For the avoidance of doubt, this section shall continue to apply throughout any Renewal Term. Any failure of the Provider to satisfy the Minimum Output Guarantee under this section shall not constitute a Provider Default.

Provider shall install a performance monitoring system, which monitoring system shall, at minimum, meet the requirements for reporting actual production of electricity to the Local Electric Utility and any appropriate state or regional agency. Such a system shall be more particularly described in Schedule 2 and may include a state-of-the-art remote data acquisition system (DAS) designed to gather and record system parameters as well as weather-related parameters, including power, sunlight, wind speed, and air temperature from a local area weather station.

It is agreed that these Provider proprietary items shall remain the sole and exclusive property of the Provider. Provider grants Customer a perpetual, non-exclusive, paid-up license to use Provider proprietary items subject to the following:

Customer may use Provider’s proprietary items solely in connection with the products purchased hereunder for the purpose for which those products were originally purchased.

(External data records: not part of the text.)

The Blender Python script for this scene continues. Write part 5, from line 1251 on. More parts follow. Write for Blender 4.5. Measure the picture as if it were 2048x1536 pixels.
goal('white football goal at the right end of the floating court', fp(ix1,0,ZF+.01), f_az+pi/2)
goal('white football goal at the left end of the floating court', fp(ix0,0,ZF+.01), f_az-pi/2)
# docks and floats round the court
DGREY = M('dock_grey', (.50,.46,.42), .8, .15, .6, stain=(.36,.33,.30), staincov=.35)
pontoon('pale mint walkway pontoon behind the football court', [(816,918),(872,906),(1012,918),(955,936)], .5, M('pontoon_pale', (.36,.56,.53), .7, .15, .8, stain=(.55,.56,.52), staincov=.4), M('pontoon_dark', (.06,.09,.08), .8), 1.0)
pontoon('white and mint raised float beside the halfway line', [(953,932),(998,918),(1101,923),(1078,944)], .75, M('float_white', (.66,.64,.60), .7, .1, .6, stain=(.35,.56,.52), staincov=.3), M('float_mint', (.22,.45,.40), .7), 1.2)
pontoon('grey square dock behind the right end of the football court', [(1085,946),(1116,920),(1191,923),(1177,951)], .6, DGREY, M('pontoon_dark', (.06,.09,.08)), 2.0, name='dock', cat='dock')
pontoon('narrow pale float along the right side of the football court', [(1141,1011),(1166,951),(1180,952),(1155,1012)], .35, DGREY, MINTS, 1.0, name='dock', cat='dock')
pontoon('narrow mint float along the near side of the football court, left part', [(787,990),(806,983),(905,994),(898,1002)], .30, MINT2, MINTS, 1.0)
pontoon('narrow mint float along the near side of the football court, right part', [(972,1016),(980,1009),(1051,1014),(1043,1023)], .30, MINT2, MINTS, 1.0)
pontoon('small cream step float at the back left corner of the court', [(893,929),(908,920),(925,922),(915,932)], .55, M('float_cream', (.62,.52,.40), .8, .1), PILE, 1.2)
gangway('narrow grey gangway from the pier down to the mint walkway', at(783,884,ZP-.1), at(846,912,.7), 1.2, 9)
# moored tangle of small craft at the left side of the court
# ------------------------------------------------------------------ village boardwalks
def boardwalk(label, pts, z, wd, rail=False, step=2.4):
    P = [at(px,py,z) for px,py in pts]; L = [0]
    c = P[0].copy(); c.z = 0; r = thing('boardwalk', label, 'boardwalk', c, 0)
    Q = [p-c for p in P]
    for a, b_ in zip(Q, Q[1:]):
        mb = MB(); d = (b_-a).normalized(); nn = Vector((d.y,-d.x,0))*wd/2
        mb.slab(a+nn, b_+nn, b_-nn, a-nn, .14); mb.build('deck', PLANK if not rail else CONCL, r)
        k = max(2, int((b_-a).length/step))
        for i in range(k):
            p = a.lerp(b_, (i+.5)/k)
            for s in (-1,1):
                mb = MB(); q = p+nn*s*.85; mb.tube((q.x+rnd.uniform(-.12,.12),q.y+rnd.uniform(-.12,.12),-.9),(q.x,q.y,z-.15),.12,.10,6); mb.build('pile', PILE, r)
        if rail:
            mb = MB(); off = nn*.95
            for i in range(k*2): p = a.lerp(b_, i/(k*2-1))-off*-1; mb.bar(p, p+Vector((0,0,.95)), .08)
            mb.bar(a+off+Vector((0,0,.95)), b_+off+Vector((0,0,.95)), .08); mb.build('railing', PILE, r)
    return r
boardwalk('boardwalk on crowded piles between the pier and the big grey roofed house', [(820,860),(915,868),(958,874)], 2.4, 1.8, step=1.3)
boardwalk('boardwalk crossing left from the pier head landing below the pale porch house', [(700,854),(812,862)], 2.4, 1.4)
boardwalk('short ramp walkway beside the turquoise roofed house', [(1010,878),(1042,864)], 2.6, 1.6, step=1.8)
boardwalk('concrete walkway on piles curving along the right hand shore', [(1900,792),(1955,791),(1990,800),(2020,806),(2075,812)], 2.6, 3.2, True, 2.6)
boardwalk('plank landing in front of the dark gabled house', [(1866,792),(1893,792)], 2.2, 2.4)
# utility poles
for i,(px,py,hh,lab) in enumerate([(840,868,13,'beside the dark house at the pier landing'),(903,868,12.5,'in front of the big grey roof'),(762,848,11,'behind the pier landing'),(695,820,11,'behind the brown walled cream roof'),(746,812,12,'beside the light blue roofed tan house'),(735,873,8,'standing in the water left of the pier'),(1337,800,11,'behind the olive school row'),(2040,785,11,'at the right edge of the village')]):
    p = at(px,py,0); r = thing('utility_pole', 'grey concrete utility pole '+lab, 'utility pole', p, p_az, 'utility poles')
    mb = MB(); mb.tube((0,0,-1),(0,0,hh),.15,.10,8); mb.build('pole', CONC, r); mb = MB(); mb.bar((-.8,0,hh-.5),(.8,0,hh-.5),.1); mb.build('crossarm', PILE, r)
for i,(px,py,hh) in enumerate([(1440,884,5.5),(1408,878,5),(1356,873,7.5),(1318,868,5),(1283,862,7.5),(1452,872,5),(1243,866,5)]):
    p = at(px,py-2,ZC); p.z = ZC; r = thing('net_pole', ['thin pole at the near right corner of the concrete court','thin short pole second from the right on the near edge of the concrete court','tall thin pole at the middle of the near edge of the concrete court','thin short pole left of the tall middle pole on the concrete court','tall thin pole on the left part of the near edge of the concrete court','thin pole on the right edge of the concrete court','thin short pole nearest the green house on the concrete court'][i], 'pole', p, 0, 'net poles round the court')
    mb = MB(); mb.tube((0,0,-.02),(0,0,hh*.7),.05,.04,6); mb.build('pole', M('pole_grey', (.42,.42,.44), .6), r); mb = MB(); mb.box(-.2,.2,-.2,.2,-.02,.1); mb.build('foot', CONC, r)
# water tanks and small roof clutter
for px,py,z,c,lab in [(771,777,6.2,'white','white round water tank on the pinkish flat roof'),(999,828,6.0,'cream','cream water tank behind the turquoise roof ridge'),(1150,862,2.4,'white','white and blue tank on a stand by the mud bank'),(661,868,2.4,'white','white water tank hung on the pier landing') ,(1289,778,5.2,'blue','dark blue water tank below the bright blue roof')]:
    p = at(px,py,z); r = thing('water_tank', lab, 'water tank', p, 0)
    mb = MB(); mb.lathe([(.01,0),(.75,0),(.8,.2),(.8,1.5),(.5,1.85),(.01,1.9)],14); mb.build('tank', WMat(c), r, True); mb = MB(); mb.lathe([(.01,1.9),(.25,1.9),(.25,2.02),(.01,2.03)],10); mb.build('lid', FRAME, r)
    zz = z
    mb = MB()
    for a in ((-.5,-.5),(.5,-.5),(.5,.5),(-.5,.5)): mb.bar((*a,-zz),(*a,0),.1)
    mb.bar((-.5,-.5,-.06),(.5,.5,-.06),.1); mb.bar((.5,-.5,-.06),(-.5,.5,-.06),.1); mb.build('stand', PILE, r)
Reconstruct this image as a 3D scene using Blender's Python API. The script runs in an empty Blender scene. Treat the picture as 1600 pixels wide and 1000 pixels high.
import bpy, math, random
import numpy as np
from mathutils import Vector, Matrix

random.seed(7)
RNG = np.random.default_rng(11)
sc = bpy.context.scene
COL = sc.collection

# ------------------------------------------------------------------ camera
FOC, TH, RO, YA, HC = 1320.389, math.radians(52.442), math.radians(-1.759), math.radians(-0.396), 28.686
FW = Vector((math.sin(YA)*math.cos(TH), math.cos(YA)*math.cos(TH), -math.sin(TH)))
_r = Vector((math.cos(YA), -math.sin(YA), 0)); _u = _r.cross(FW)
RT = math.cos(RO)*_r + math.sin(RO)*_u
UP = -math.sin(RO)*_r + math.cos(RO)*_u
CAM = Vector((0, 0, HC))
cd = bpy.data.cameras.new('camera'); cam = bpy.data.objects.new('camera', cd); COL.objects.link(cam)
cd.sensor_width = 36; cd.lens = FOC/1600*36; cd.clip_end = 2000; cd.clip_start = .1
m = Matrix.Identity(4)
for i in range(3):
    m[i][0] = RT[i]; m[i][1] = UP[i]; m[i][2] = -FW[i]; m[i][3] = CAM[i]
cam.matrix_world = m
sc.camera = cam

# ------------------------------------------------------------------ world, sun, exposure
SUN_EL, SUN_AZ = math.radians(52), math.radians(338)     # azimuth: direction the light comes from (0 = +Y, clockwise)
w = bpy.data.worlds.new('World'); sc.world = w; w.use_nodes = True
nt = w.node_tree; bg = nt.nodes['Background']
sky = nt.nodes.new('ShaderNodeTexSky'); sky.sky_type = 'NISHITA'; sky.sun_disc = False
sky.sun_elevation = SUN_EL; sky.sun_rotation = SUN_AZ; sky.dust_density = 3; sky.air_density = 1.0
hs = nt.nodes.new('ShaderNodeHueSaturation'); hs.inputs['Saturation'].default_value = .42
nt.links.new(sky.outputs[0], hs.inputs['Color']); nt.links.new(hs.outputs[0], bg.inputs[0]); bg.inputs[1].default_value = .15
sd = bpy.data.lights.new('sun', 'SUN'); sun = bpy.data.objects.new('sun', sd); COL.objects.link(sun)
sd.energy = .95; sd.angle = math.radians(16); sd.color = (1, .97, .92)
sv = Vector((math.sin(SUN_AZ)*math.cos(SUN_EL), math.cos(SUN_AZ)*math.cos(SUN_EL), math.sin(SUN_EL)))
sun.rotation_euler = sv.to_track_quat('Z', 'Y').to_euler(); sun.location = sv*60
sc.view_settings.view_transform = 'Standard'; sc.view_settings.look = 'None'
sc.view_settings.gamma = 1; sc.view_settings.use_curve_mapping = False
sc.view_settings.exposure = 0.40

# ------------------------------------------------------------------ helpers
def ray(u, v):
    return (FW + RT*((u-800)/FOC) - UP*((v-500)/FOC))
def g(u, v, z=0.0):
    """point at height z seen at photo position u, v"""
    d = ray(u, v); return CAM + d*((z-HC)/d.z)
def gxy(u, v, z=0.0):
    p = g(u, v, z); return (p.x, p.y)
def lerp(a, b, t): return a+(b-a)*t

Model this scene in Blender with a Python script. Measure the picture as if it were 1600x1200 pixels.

Customer may not transfer, sell, or otherwise dispose of any Provider proprietary items without the prior written consent of the Provider.

This license gives no title or ownership rights in Provider proprietary items or related intellectual property to Customer.

If software source code is delivered to Customer under this license, Customer agrees to keep the source code strictly confidential in accordance with this Agreement. If software object code is delivered, Customer will not copy or change the software or subject the software to any process intended to create computer source code from Provider proprietary items.

Customer agrees to retain or reproduce on all copies of any Provider proprietary items, all copyright notices and other proprietary legends, and all trademarks or service marks of Provider or any third party.

Customer will have no rights to assign or sell the license granted herein to others.

If Customer orders any commercial off-the-shelf type products, a separate licensing agreement shall be negotiated and shall become part of the applicable Statement of Work.

Customer grants Provider a perpetual, non-exclusive, paid-up license to use all portions of the deliverables first developed by Provider during the performance of this Agreement, not to include content or any material provided to Provider by Customer.